# INSTRUCTION:
Locate all lines with the word "Python" and copy them out.

# RAW DATA:
------------------------------------------------------------

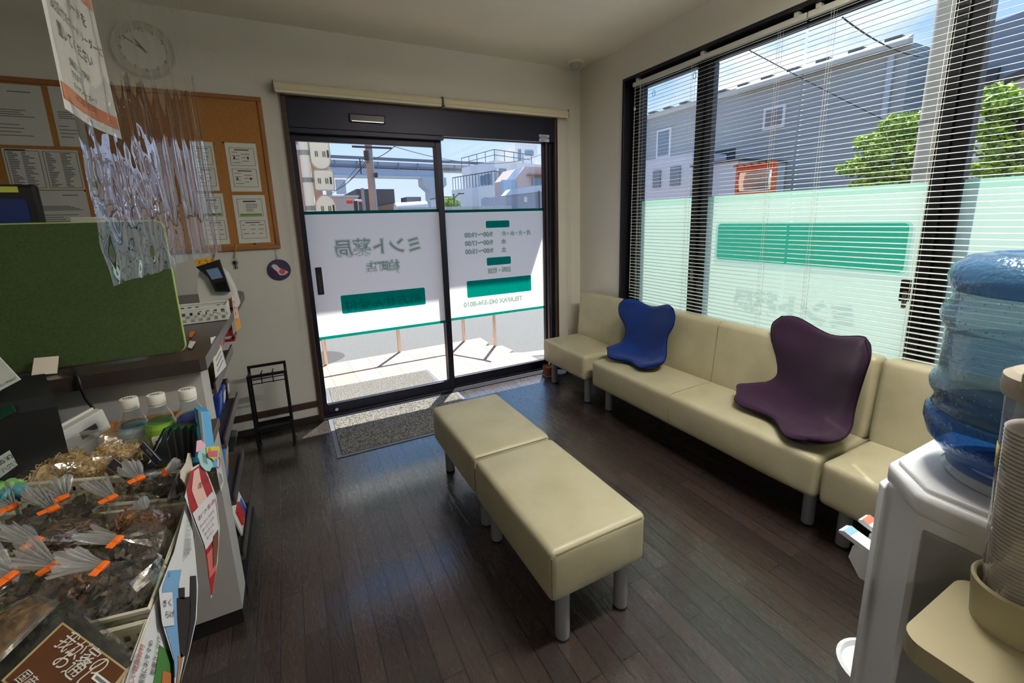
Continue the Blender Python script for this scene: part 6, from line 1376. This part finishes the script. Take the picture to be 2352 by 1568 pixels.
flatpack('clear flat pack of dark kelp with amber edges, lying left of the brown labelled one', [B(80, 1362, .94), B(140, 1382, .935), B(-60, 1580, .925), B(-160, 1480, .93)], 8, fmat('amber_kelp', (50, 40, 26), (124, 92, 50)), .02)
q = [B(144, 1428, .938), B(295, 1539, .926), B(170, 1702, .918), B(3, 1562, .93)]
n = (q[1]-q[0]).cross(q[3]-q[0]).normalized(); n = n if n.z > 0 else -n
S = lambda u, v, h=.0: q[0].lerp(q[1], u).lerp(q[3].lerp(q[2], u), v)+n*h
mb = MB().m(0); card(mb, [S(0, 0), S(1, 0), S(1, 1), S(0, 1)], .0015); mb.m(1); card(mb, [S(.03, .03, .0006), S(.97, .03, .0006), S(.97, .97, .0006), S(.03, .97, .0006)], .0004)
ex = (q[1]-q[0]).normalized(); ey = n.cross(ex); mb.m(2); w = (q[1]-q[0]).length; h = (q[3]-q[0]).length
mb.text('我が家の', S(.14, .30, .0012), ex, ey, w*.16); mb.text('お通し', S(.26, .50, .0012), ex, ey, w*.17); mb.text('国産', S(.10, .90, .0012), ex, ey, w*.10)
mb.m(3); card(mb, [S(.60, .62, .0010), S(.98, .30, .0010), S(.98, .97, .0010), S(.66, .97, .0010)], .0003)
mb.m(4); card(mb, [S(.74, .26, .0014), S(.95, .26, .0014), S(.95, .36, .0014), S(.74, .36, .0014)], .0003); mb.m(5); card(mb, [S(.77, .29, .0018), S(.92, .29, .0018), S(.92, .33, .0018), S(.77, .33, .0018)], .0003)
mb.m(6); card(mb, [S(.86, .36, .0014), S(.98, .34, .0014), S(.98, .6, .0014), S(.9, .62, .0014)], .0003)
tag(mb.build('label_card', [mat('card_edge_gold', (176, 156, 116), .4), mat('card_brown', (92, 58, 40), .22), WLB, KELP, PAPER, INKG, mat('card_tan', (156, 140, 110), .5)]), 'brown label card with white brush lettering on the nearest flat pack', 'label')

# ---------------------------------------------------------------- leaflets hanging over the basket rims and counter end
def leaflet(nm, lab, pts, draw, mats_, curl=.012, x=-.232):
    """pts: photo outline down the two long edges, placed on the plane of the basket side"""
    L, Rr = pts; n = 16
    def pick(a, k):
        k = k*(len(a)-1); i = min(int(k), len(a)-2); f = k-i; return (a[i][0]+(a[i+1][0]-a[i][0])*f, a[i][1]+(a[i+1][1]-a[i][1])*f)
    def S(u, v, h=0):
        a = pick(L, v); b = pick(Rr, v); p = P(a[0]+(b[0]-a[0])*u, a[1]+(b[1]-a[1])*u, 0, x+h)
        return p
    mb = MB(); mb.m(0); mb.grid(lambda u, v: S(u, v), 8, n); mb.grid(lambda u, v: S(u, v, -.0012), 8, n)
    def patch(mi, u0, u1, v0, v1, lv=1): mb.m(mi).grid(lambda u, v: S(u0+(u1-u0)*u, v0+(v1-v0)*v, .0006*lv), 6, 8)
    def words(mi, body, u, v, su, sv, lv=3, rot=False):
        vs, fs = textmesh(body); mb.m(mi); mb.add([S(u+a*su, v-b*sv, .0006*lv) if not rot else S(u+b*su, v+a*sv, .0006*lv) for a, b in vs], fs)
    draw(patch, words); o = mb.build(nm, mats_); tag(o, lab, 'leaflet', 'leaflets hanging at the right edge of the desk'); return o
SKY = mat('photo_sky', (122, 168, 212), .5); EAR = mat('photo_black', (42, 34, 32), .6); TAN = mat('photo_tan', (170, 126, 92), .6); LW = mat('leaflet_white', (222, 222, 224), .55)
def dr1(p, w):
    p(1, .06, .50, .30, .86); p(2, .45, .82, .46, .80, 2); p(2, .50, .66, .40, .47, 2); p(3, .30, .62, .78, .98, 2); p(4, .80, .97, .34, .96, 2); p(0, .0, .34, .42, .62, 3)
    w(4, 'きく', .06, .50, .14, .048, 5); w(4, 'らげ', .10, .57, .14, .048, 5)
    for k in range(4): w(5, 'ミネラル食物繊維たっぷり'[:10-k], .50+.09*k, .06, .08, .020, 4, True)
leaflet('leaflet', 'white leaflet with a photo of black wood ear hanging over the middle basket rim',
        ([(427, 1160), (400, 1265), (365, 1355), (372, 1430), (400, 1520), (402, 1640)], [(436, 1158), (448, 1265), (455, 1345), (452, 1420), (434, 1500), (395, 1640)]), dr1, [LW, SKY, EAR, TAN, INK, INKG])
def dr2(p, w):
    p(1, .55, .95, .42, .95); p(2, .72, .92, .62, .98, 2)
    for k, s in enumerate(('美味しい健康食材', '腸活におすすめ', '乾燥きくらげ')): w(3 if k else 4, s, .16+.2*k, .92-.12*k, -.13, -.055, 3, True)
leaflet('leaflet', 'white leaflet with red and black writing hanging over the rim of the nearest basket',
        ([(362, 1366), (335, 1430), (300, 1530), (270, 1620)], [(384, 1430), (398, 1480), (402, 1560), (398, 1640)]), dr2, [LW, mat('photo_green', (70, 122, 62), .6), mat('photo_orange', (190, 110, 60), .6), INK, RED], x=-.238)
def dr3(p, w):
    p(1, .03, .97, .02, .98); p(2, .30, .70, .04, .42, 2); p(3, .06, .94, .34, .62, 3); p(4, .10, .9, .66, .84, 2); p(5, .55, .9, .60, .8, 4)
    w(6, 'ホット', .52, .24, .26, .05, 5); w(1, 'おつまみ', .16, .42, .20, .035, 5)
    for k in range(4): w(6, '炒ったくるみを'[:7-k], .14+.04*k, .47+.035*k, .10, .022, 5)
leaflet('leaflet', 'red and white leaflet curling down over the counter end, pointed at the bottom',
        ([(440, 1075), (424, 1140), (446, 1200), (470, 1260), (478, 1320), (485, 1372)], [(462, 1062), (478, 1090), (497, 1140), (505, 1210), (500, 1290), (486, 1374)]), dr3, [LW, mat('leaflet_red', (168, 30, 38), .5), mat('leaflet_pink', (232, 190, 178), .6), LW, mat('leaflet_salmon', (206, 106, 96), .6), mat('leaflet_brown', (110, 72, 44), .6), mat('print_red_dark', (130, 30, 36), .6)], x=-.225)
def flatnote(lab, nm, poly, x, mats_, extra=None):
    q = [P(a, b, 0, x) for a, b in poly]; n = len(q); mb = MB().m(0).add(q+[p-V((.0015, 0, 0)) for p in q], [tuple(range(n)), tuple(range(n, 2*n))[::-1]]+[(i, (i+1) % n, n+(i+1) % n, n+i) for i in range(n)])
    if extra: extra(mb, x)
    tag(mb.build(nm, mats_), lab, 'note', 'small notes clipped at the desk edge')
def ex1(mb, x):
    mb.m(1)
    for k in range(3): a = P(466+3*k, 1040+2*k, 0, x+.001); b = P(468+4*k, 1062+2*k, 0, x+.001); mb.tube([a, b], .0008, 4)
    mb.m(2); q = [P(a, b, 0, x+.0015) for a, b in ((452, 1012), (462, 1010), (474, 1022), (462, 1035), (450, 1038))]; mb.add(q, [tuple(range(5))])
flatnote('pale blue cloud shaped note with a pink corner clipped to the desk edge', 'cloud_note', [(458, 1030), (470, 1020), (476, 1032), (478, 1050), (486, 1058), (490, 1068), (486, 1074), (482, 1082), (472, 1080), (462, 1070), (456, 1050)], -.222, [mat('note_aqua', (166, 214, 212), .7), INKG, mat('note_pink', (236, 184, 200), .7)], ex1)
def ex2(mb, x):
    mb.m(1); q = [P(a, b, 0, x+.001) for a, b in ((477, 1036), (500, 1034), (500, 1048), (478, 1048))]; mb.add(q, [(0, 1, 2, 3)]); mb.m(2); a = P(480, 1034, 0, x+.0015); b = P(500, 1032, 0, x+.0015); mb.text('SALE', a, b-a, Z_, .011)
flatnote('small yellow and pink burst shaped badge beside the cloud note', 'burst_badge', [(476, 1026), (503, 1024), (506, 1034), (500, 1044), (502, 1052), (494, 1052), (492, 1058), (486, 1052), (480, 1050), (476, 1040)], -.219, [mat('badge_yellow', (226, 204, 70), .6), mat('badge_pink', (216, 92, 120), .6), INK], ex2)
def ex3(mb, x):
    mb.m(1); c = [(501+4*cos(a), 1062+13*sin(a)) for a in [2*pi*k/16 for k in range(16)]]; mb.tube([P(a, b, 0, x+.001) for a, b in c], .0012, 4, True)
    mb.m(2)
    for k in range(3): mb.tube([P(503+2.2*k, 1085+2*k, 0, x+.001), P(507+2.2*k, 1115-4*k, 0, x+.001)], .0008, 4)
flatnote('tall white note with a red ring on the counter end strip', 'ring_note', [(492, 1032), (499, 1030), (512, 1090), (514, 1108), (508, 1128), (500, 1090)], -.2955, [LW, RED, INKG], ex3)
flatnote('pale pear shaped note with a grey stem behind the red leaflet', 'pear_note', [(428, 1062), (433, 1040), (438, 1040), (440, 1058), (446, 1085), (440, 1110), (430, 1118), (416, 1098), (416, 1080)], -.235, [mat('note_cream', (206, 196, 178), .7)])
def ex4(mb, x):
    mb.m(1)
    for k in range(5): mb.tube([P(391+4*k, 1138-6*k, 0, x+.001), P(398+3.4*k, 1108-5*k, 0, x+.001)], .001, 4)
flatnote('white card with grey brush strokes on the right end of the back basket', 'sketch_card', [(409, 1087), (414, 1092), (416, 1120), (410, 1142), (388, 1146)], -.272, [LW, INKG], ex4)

------------------------------------------------------------

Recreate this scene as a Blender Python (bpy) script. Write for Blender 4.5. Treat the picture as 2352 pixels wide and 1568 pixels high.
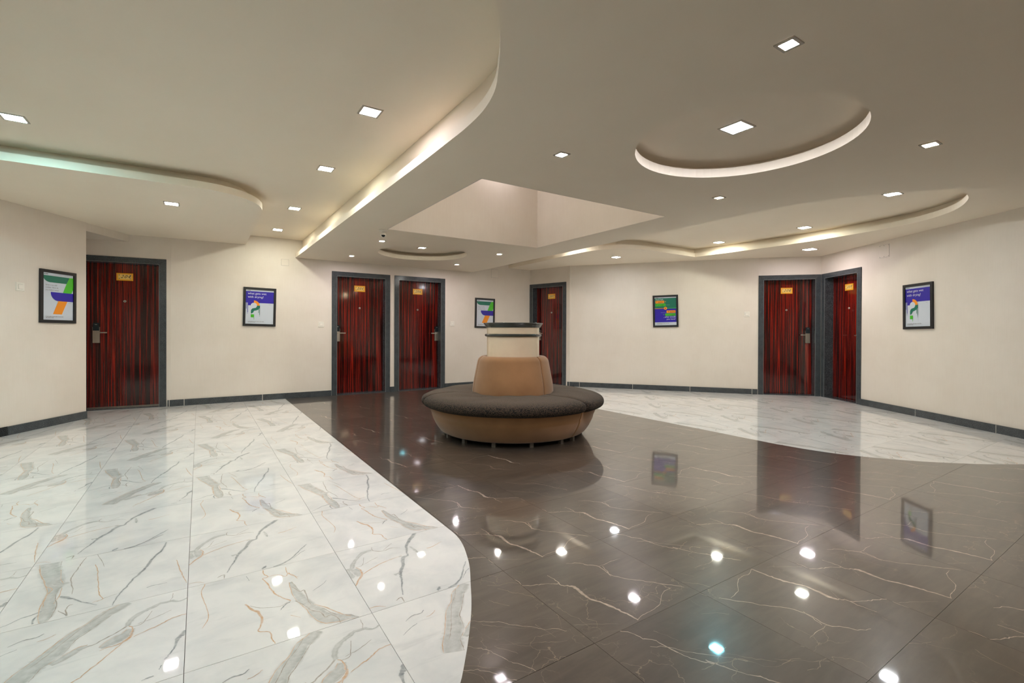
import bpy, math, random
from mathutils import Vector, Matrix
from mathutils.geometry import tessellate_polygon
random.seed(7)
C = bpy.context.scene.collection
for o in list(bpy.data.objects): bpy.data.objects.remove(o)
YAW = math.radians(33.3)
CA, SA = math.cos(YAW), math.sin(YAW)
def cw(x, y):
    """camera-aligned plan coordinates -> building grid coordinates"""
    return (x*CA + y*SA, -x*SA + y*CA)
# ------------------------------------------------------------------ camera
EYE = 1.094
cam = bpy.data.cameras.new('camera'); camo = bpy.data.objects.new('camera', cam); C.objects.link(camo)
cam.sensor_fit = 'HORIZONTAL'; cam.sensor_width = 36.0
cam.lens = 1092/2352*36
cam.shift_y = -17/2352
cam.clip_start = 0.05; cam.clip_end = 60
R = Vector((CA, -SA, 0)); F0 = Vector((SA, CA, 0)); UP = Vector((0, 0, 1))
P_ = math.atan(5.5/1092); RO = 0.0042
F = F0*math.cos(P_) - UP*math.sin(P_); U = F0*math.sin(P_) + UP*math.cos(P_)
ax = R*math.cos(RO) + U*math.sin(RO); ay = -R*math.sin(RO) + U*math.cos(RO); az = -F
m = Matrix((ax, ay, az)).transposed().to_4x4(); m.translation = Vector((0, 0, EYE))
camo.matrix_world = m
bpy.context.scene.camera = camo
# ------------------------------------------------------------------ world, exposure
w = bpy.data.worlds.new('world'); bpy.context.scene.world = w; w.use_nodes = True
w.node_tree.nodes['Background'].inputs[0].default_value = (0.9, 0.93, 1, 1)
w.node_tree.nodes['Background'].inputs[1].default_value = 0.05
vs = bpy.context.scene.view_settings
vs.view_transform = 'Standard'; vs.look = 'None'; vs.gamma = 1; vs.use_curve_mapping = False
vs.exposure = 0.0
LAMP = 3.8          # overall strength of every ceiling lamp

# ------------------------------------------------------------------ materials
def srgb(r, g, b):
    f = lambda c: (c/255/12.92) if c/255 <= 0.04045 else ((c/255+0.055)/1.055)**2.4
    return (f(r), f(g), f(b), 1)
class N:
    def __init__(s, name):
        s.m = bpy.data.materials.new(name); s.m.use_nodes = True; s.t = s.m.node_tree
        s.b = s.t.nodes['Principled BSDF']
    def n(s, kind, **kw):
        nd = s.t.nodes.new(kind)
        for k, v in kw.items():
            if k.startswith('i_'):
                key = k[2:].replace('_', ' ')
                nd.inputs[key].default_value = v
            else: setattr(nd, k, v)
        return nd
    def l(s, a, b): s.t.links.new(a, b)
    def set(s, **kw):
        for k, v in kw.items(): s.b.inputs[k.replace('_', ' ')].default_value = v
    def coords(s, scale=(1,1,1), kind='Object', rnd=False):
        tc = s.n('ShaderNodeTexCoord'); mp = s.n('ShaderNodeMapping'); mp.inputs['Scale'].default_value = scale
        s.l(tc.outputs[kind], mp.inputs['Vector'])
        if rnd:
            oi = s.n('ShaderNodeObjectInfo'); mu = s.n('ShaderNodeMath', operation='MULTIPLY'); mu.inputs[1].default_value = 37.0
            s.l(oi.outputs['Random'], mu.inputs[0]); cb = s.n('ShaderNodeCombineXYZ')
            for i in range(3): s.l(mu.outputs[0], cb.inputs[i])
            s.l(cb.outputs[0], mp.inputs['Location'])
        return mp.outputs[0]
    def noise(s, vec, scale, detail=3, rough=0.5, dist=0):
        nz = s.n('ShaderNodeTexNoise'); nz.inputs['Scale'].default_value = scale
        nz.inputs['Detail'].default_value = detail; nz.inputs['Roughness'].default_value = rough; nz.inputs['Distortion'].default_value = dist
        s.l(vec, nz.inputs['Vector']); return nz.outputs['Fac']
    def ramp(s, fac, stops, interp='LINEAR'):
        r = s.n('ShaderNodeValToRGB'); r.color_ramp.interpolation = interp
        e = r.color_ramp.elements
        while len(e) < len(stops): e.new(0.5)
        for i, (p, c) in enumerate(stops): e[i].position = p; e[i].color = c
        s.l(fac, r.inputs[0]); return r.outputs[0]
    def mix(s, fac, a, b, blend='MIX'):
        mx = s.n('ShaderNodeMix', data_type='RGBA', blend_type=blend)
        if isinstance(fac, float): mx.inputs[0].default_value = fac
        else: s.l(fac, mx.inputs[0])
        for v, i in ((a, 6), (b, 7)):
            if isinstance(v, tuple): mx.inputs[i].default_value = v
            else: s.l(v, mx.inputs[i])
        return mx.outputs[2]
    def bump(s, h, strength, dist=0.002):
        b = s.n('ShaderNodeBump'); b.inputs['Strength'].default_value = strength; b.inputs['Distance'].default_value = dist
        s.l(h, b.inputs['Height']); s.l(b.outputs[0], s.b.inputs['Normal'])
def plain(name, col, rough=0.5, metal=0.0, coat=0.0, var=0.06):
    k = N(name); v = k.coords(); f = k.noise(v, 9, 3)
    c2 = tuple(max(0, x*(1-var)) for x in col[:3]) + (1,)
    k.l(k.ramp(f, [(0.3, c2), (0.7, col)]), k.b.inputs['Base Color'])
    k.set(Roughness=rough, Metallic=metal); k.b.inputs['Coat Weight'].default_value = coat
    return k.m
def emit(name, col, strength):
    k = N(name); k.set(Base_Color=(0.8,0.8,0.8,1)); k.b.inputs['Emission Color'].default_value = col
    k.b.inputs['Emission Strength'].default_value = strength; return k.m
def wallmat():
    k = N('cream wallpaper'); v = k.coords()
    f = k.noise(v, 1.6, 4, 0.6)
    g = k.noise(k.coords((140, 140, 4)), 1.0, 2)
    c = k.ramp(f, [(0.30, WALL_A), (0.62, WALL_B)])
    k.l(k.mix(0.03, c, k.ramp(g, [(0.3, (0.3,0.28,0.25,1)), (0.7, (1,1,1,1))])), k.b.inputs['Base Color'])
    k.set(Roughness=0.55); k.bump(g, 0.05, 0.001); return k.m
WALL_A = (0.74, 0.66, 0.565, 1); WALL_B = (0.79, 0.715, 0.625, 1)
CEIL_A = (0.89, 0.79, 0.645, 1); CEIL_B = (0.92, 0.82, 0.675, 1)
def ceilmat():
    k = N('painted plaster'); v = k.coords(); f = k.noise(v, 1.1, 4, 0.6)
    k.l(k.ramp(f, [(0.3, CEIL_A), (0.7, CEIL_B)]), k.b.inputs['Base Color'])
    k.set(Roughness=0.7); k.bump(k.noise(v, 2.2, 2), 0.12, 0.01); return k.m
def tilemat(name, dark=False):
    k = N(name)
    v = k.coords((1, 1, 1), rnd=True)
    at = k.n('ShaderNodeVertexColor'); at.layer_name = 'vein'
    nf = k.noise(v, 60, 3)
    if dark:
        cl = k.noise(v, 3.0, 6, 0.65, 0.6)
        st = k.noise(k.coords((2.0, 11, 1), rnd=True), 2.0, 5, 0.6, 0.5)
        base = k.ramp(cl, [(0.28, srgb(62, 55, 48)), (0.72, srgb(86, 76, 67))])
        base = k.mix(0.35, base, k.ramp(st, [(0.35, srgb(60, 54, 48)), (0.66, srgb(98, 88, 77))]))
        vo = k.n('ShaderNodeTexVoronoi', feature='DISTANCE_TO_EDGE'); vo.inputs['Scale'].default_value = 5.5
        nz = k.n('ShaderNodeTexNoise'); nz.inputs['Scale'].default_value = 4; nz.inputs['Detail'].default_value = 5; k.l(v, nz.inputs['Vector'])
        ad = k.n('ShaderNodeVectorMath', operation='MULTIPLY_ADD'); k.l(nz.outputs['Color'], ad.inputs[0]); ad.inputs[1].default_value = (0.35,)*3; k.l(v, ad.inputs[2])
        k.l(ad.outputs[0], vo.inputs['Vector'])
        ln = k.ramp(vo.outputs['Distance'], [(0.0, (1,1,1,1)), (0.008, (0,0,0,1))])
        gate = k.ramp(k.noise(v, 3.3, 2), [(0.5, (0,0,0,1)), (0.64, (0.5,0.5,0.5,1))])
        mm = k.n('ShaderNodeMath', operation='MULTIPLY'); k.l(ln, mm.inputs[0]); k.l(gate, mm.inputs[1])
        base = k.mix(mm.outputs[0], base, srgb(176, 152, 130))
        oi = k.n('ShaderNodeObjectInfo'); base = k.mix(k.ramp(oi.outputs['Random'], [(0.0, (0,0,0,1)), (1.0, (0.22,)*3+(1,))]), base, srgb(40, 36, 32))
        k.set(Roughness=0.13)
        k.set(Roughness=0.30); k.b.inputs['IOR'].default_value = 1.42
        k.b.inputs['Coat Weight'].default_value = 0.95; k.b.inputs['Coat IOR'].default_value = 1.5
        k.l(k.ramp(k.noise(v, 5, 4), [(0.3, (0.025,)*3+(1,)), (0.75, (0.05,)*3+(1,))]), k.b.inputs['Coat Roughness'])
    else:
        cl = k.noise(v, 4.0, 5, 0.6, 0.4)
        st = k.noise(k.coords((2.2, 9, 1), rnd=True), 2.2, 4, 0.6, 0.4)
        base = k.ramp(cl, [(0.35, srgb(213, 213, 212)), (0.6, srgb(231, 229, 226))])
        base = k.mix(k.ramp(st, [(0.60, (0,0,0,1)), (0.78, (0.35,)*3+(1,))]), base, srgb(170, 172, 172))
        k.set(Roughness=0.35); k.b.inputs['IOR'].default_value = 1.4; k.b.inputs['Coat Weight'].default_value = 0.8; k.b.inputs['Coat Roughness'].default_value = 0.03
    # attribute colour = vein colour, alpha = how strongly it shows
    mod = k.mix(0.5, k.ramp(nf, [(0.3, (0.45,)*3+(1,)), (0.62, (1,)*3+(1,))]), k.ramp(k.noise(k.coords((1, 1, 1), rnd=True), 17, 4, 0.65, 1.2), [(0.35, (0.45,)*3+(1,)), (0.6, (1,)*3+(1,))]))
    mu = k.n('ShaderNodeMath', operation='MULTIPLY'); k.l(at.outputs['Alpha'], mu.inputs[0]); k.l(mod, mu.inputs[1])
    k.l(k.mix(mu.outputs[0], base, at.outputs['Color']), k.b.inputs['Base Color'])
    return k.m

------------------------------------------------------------

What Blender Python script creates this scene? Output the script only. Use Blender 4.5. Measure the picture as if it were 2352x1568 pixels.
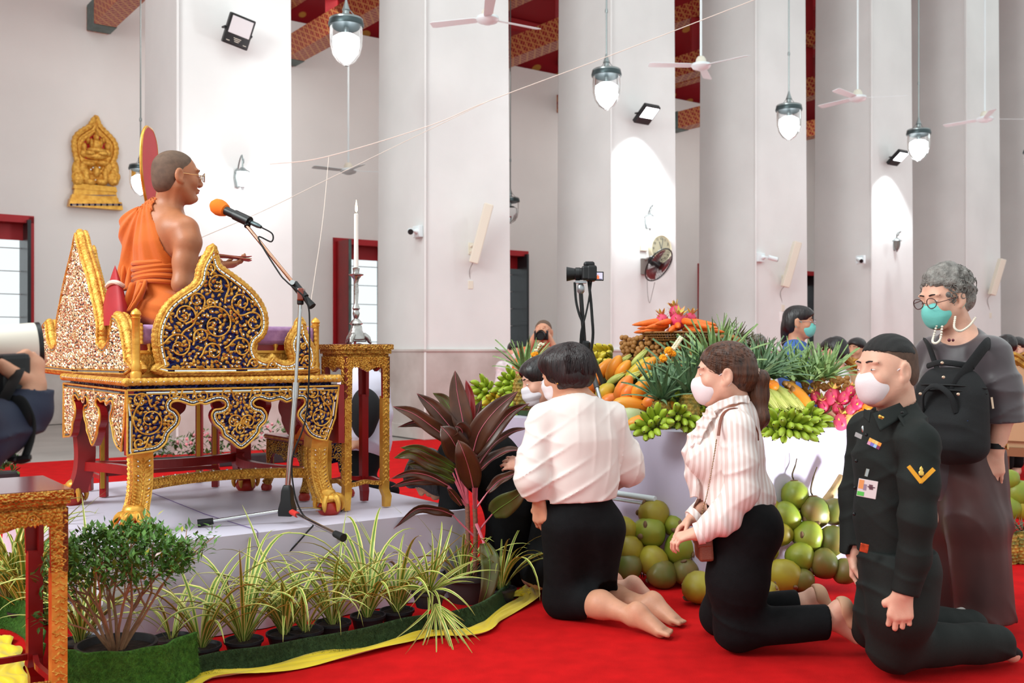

------------------------------------------------------------

# THE ANSWER:
Continue the Blender Python script for this scene: part 6, from line 1376. This part finishes the script. Take the picture to be 2352 by 1568 pixels.
Recreate this scene as a Blender Python (bpy) script. Write for Blender 4.5. Treat the picture as 2352 pixels wide and 1568 pixels high.
What Blender Python script creates this scene? Output the script only. Use Blender 4.5. Measure the picture as if it were 2352x1568 pixels.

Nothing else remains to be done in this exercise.